Early on, Philo inked distribution deals with Viacom, AMC Networks, A&E Networks and Discovery Networks to distribute dozens of channels in two packages — a slim package of more than 40 channels for $16 a month and a premium package with around a dozen more channels for $20 a month. (Last year, the company eliminated its $16 a month package after finding most of its subscribers opted for the more-expensive tier.)
“There are a lot of people who want [general entertainment channels]…but they don’t want to pay $100 or more or $80 a month to get them,” McCollum said. “We wanted to create a service with an honest price point where customers look at it and think, that’s really fair for what I’m getting.”
Some industry experts were skeptical that Philo’s business model would work if it didn’t also include news, sports and movie channels. But Philo pulled it off — the company has been growing every quarter since it launched the direct-to-consumer service three years ago.
“There are a lot of people who find Philo to be the TV package for them and there aren’t a whole lot else on top of that,” McCollum said. “Right before we launched, a number of media analysts looked at that question, and they found the number of households that want a package similar to ours are something like 15, 20 million households. There are a lot of consumers who feel the package that we offer is all that we want.”
This month, Philo crossed 800,000 paying subscribers, and that momentum shows no signs of slowing down. The company has also inspired at least one copycat: In late October, wireless phone company T-Mobile said it was entering the streaming TV space with two offerings, including a service called T-Vision Vibe that offers 30 entertainment and lifestyle channels for $10 a month.
Executives at Philo aren’t worried that TVision will attract customers away from their service — Philo is still a better value, they argue, because they offer twice as many channels and include features that T-Mobile didn’t offer like TV Everywhere authentication and unlimited 30-day cloud DVR storage.
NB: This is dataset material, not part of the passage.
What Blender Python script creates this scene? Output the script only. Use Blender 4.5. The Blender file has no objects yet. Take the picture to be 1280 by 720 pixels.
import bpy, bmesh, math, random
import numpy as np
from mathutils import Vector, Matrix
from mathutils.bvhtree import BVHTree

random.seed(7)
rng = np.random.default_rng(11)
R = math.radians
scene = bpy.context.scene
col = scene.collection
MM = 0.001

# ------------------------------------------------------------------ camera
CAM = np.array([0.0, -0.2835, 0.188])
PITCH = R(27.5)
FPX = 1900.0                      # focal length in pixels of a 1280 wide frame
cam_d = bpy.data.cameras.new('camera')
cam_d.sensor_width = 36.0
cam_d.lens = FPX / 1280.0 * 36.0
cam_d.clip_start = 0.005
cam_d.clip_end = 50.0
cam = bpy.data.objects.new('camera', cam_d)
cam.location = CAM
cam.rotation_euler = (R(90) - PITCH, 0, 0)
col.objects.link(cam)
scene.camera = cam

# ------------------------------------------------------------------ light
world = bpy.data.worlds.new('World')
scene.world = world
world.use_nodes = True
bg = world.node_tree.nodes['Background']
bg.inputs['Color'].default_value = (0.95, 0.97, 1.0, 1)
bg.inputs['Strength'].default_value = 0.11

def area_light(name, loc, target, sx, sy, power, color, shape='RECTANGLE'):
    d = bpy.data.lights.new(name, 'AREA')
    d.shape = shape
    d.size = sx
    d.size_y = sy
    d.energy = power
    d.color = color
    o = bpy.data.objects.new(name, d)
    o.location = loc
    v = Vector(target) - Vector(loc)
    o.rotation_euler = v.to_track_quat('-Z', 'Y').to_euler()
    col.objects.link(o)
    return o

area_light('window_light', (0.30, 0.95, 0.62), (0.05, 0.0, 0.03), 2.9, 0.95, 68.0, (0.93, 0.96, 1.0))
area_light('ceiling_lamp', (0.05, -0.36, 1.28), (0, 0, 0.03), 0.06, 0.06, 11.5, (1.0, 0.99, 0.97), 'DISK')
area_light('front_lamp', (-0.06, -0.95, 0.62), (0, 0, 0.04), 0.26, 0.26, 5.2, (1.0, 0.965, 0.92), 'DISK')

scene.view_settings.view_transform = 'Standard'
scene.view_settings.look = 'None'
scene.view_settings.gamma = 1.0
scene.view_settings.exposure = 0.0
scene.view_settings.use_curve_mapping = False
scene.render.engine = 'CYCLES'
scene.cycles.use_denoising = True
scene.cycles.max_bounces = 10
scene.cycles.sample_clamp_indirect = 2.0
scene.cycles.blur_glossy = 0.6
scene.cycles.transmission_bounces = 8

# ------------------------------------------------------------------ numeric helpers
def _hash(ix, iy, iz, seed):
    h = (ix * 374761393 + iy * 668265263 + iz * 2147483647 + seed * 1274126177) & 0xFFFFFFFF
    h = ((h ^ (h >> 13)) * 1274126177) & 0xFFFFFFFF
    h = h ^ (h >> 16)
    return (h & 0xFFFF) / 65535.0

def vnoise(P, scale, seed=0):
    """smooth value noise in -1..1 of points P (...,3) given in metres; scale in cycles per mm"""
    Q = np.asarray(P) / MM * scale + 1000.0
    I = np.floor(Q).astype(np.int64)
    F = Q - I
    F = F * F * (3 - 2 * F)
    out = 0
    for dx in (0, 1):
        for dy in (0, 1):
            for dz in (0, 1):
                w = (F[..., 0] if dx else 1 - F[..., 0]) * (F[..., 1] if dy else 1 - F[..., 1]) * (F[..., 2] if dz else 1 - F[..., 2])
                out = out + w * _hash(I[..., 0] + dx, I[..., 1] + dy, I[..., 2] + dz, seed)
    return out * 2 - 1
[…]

But T-Mobile’s decision to offer a cheap, sports-free streaming TV service helped reinforce the idea that Philo’s strategy is a winning one — and Philo had the benefit of being one of the first to bring it to market.
Others may eventually have to follow suit: Customers who bought into what YouTube TV, Hulu with Live TV and AT&T TV sold them early on are becoming increasingly frustrated with each fee increase. The exodus from expensive pay TV packages to cheaper ones will continue — few will switch back to cable; instead, they’ll sign up for Philo, TVision or something else.
It seems inevitable that the more expensive streaming pay TV services will offer cheaper packages of service — ones that don’t include sports, news and all that comes with it. The question isn’t if this will happen, but when — and will it be too late?